STATED TASK:
Below is a listing; reproduce each line of it exactly.

◆ ◆ ◆ ◆ ◆

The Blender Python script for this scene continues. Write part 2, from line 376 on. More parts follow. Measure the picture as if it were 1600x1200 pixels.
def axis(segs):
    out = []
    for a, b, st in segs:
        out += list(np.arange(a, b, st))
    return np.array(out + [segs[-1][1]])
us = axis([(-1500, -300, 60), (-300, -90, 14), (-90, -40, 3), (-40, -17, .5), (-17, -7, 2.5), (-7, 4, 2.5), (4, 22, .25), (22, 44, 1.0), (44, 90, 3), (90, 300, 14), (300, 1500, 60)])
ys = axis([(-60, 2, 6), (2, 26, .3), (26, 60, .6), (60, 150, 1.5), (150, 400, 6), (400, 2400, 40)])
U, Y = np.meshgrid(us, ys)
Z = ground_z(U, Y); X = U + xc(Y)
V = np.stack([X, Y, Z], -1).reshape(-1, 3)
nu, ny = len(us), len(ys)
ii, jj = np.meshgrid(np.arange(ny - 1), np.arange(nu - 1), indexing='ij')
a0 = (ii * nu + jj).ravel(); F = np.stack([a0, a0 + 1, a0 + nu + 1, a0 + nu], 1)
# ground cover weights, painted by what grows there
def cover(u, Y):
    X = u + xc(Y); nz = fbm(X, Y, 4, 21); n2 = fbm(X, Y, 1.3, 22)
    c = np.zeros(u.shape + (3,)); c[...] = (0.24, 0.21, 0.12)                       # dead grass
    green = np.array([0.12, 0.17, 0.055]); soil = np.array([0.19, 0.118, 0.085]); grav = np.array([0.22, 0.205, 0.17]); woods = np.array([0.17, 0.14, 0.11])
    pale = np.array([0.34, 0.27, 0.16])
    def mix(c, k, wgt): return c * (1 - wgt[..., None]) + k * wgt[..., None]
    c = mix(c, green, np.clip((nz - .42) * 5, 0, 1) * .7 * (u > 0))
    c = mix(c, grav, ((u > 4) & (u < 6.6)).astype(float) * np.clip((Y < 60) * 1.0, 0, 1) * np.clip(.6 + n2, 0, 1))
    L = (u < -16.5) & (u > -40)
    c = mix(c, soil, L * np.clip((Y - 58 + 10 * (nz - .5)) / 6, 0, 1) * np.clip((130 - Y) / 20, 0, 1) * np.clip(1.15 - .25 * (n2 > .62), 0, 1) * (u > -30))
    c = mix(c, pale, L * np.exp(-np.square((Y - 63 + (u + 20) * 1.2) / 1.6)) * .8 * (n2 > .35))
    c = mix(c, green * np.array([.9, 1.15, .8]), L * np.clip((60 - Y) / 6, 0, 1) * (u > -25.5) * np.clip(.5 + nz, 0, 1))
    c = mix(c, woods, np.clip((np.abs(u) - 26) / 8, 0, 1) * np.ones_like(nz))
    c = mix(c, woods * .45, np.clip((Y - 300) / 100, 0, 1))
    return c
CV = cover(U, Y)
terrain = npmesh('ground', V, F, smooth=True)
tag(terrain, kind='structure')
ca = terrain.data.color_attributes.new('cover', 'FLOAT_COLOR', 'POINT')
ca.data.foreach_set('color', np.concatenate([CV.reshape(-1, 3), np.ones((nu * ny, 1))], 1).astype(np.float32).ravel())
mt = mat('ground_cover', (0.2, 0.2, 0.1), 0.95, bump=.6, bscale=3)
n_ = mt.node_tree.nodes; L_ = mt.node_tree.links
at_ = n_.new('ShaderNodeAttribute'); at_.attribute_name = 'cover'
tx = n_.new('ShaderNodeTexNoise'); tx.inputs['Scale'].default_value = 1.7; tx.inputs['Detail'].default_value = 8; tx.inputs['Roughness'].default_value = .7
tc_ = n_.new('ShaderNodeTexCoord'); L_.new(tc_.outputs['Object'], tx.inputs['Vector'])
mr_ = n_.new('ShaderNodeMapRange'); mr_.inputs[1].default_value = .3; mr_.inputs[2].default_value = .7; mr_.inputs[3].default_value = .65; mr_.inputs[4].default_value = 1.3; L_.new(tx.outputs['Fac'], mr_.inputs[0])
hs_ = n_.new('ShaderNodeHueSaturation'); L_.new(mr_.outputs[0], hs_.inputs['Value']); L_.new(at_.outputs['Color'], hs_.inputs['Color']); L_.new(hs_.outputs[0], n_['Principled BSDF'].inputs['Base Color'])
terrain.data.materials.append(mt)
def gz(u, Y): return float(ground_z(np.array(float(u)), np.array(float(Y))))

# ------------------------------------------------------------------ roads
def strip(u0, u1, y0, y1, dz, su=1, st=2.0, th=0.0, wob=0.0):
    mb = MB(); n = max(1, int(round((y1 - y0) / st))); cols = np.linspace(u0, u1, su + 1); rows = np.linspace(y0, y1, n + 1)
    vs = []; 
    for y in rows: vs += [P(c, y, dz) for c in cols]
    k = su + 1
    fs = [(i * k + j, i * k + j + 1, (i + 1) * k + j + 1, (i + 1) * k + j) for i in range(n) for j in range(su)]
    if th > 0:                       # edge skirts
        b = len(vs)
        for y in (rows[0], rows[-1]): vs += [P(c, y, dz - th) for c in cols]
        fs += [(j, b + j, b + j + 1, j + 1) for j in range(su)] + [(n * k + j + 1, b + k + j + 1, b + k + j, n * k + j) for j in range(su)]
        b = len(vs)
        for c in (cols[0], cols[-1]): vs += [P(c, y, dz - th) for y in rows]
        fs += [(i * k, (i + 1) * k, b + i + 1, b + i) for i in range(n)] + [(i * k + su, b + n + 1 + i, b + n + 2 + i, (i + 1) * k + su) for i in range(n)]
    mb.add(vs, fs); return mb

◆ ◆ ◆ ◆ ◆

WRITTEN RESPONSE:
The Blender Python script for this scene continues. Write part 2, from line 376 on. More parts follow. Measure the picture as if it were 1600x1200 pixels.
def axis(segs):
    out = []
    for a, b, st in segs:
        out += list(np.arange(a, b, st))
    return np.array(out + [segs[-1][1]])
us = axis([(-1500, -300, 60), (-300, -90, 14), (-90, -40, 3), (-40, -17, .5), (-17, -7, 2.5), (-7, 4, 2.5), (4, 22, .25), (22, 44, 1.0), (44, 90, 3), (90, 300, 14), (300, 1500, 60)])
ys = axis([(-60, 2, 6), (2, 26, .3), (26, 60, .6), (60, 150, 1.5), (150, 400, 6), (400, 2400, 40)])
U, Y = np.meshgrid(us, ys)
Z = ground_z(U, Y); X = U + xc(Y)
V = np.stack([X, Y, Z], -1).reshape(-1, 3)
nu, ny = len(us), len(ys)
ii, jj = np.meshgrid(np.arange(ny - 1), np.arange(nu - 1), indexing='ij')
a0 = (ii * nu + jj).ravel(); F = np.stack([a0, a0 + 1, a0 + nu + 1, a0 + nu], 1)
# ground cover weights, painted by what grows there
def cover(u, Y):
    X = u + xc(Y); nz = fbm(X, Y, 4, 21); n2 = fbm(X, Y, 1.3, 22)
    c = np.zeros(u.shape + (3,)); c[...] = (0.24, 0.21, 0.12)                       # dead grass
    green = np.array([0.12, 0.17, 0.055]); soil = np.array([0.19, 0.118, 0.085]); grav = np.array([0.22, 0.205, 0.17]); woods = np.array([0.17, 0.14, 0.11])
    pale = np.array([0.34, 0.27, 0.16])
    def mix(c, k, wgt): return c * (1 - wgt[..., None]) + k * wgt[..., None]
    c = mix(c, green, np.clip((nz - .42) * 5, 0, 1) * .7 * (u > 0))
    c = mix(c, grav, ((u > 4) & (u < 6.6)).astype(float) * np.clip((Y < 60) * 1.0, 0, 1) * np.clip(.6 + n2, 0, 1))
    L = (u < -16.5) & (u > -40)
    c = mix(c, soil, L * np.clip((Y - 58 + 10 * (nz - .5)) / 6, 0, 1) * np.clip((130 - Y) / 20, 0, 1) * np.clip(1.15 - .25 * (n2 > .62), 0, 1) * (u > -30))
    c = mix(c, pale, L * np.exp(-np.square((Y - 63 + (u + 20) * 1.2) / 1.6)) * .8 * (n2 > .35))
    c = mix(c, green * np.array([.9, 1.15, .8]), L * np.clip((60 - Y) / 6, 0, 1) * (u > -25.5) * np.clip(.5 + nz, 0, 1))
    c = mix(c, woods, np.clip((np.abs(u) - 26) / 8, 0, 1) * np.ones_like(nz))
    c = mix(c, woods * .45, np.clip((Y - 300) / 100, 0, 1))
    return c
CV = cover(U, Y)
terrain = npmesh('ground', V, F, smooth=True)
tag(terrain, kind='structure')
ca = terrain.data.color_attributes.new('cover', 'FLOAT_COLOR', 'POINT')
ca.data.foreach_set('color', np.concatenate([CV.reshape(-1, 3), np.ones((nu * ny, 1))], 1).astype(np.float32).ravel())
mt = mat('ground_cover', (0.2, 0.2, 0.1), 0.95, bump=.6, bscale=3)
n_ = mt.node_tree.nodes; L_ = mt.node_tree.links
at_ = n_.new('ShaderNodeAttribute'); at_.attribute_name = 'cover'
tx = n_.new('ShaderNodeTexNoise'); tx.inputs['Scale'].default_value = 1.7; tx.inputs['Detail'].default_value = 8; tx.inputs['Roughness'].default_value = .7
tc_ = n_.new('ShaderNodeTexCoord'); L_.new(tc_.outputs['Object'], tx.inputs['Vector'])
mr_ = n_.new('ShaderNodeMapRange'); mr_.inputs[1].default_value = .3; mr_.inputs[2].default_value = .7; mr_.inputs[3].default_value = .65; mr_.inputs[4].default_value = 1.3; L_.new(tx.outputs['Fac'], mr_.inputs[0])
hs_ = n_.new('ShaderNodeHueSaturation'); L_.new(mr_.outputs[0], hs_.inputs['Value']); L_.new(at_.outputs['Color'], hs_.inputs['Color']); L_.new(hs_.outputs[0], n_['Principled BSDF'].inputs['Base Color'])
terrain.data.materials.append(mt)
def gz(u, Y): return float(ground_z(np.array(float(u)), np.array(float(Y))))

# ------------------------------------------------------------------ roads
def strip(u0, u1, y0, y1, dz, su=1, st=2.0, th=0.0, wob=0.0):
    mb = MB(); n = max(1, int(round((y1 - y0) / st))); cols = np.linspace(u0, u1, su + 1); rows = np.linspace(y0, y1, n + 1)
    vs = []; 
    for y in rows: vs += [P(c, y, dz) for c in cols]
    k = su + 1
    fs = [(i * k + j, i * k + j + 1, (i + 1) * k + j + 1, (i + 1) * k + j) for i in range(n) for j in range(su)]
    if th > 0:                       # edge skirts
        b = len(vs)
        for y in (rows[0], rows[-1]): vs += [P(c, y, dz - th) for c in cols]
        fs += [(j, b + j, b + j + 1, j + 1) for j in range(su)] + [(n * k + j + 1, b + k + j + 1, b + k + j, n * k + j) for j in range(su)]
        b = len(vs)
        for c in (cols[0], cols[-1]): vs += [P(c, y, dz - th) for y in rows]
        fs += [(i * k, (i + 1) * k, b + i + 1, b + i) for i in range(n)] + [(i * k + su, b + n + 1 + i, b + n + 2 + i, (i + 1) * k + su) for i in range(n)]
    mb.add(vs, fs); return mb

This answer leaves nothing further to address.